On this point, Democratic critics of the Bush administration's handling of the war agree.

"We need to succeed in Iraq. If we don't, we will create a snake pit ... of terrorists," said Rep. Ike Skelton of Missouri, ranking Democrat on the House Armed Services Committee.

The sobering picture of Iraq presented by U.S. officials over the past three weeks is itself a gamble.

With popular support for the war at a low in public opinion polls, military and civilian leaders are trying to reduce expectations and prepare Americans for a long and costly ordeal, while not fueling arguments for an immediate troop withdrawal.

The war's supporters, however, fear that domestic political pressures are pushing the Bush administration toward premature concessions and abandonment of Iraqi democrats.
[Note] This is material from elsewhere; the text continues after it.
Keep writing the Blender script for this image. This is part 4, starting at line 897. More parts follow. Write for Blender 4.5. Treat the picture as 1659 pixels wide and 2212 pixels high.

The Iraqi constitution, "perhaps the most important document to come out of the modern Middle East, has been reduced to a benchmark on America's way out the door," said Danielle Pletka, an analyst at the American Enterprise Institute.

"We were going to have a federal system that might have been inclusive and democratic," said Kanan Makiya, a leader among the Iraqi expatriates who opposed Saddam Hussein.

"We are now inexorably moving, it seems to me, towards a tripartite federal structure that includes Kurdish, Shiite and Sunni regions ... perhaps even dealing a death blow to the idea of Iraq."